This project is part of my Self-Driving Car course. It uses neural network framework, Keras, to train a vehicle to drive around the track. It uses architecture designed by Self-Driving Cars team at Nvidia (more information available here: https://devblogs.nvidia.com/deep-learning-self-driving-cars/). It includes:
a. Model.py containing the script to create and train the model
b. Drive.py for driving the car in autonomous mode
c. Model.h5 containing a trained convolution neural network
d. Video.mp4 with a recording of vehicle autonomously driving around the track.
Model is trained and tested using simulator provided by Udacity.
- An appropriate model architecture has been employed. My model replicates the network created by the Self-Driving Cars team at Nvidia (more information available here: https://devblogs.nvidia.com/deep-learning-self-driving-cars/). First data was normalized (Lambda), then images were cropped (70 pixels from the top and 25 from the bottom) so factors like the sky, environment and bonnet were not taken into consideration. Subsequently, three 2x2 strided convolution layers were implemented with depths 24-48 and kernel size of 5x5. Then two non-strided convolutional layers with depths of 64 were used. Each convolutional layers used ReLu activation function which introduces non-linearities.
- Attempts to reduce overfitting in the model. The model was trained and validated on different data sets to ensure that the model was not overfitting. Validation samples accounted for 0.2 of total gathered data. The rest was used in training.
- Model Parameter tuning The parameters were tuned using adam optimizer and loss was calculated using means squared error.
- Appropriate training data The training data kept the vehicle on the road. It involved centre lane driving, recovering from difficult turns, like the one with sand on the left side. The track was driven and recorded in clockwise and anti-clockwise. In more difficult patterns the speed was decreased to record more frames. If the trained model encountered difficulties in some parts of the track, the car was positioned in a respective part of the track with correct wheel angle and was left there ( speed = 0 ). The model was trained by using images and appropriate steering angles. Speed wasn’t involved. The vehicle’s speed in autonomous mode was controlled by ProportionalIntegral Controller available in drive.py.

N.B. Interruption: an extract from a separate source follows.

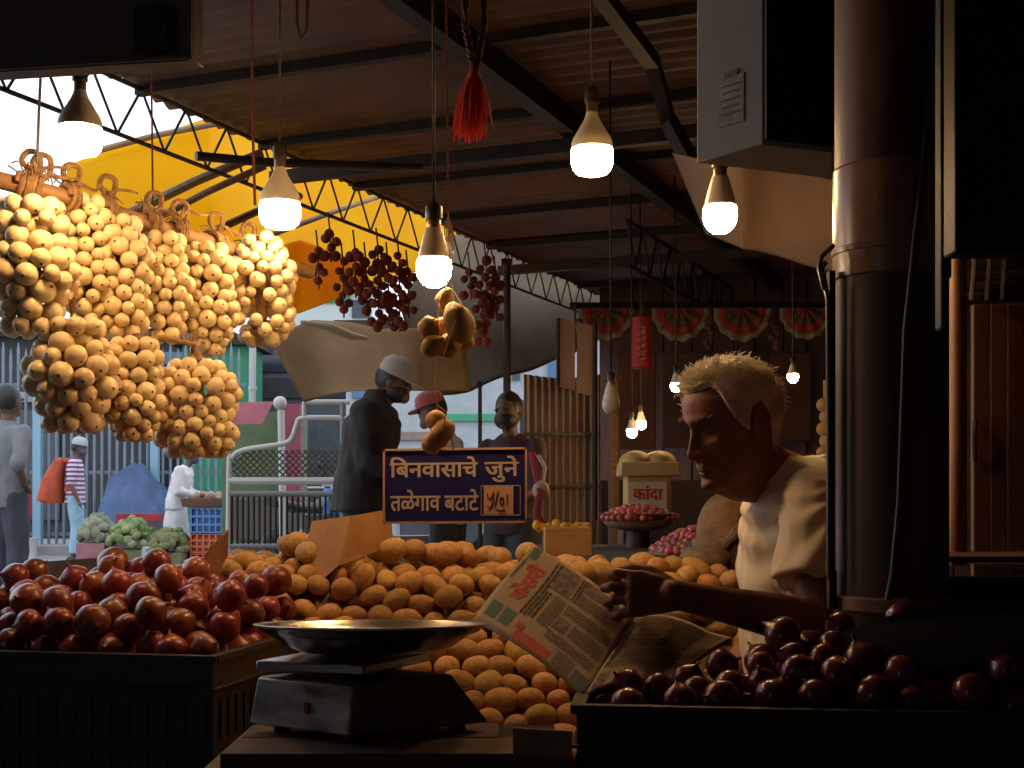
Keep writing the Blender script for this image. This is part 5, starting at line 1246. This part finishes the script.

The main strategy used in my model was to record the vehicle driving around the track and use the images to train the network. Each frame was saved and described in csv with a destination of each frame, velocity, steering angle and braking. For each position, three frames were saved. One in the centre, second with an offset a bit to the left and third a bit to the right. During the training mode, appropriate steering offset was introduced for off-centre frames. Moreover, flipped images were introduced to the model as well. This enabled to significantly reduce overfitting of the model. Only steering angle was used in training the model. As the size of data exceeded the capabilities of my laptop, the generator was used with a batch size of 512. Using keras, the convolutional neural network was implemented (described above) which is used by Nvidia for self-driving cars. To gauge how well the model performs, the dataset was split into the training set (0.8) and validation set (0.2). The model was saved in model.h5 file. Subsequently, the drive.py file was run which fed the model to the Udacity Simulator in autonomous mode. The biggest challenge was the left-turn near the sand part where the vehicle could easily leave the track. In turned out that the reason for it was different color space used in drive.py and model.py. After it was corrected, the model behaved as expected. The final model is capable of safely driving around the track as it is documented in the video file attached to this submission.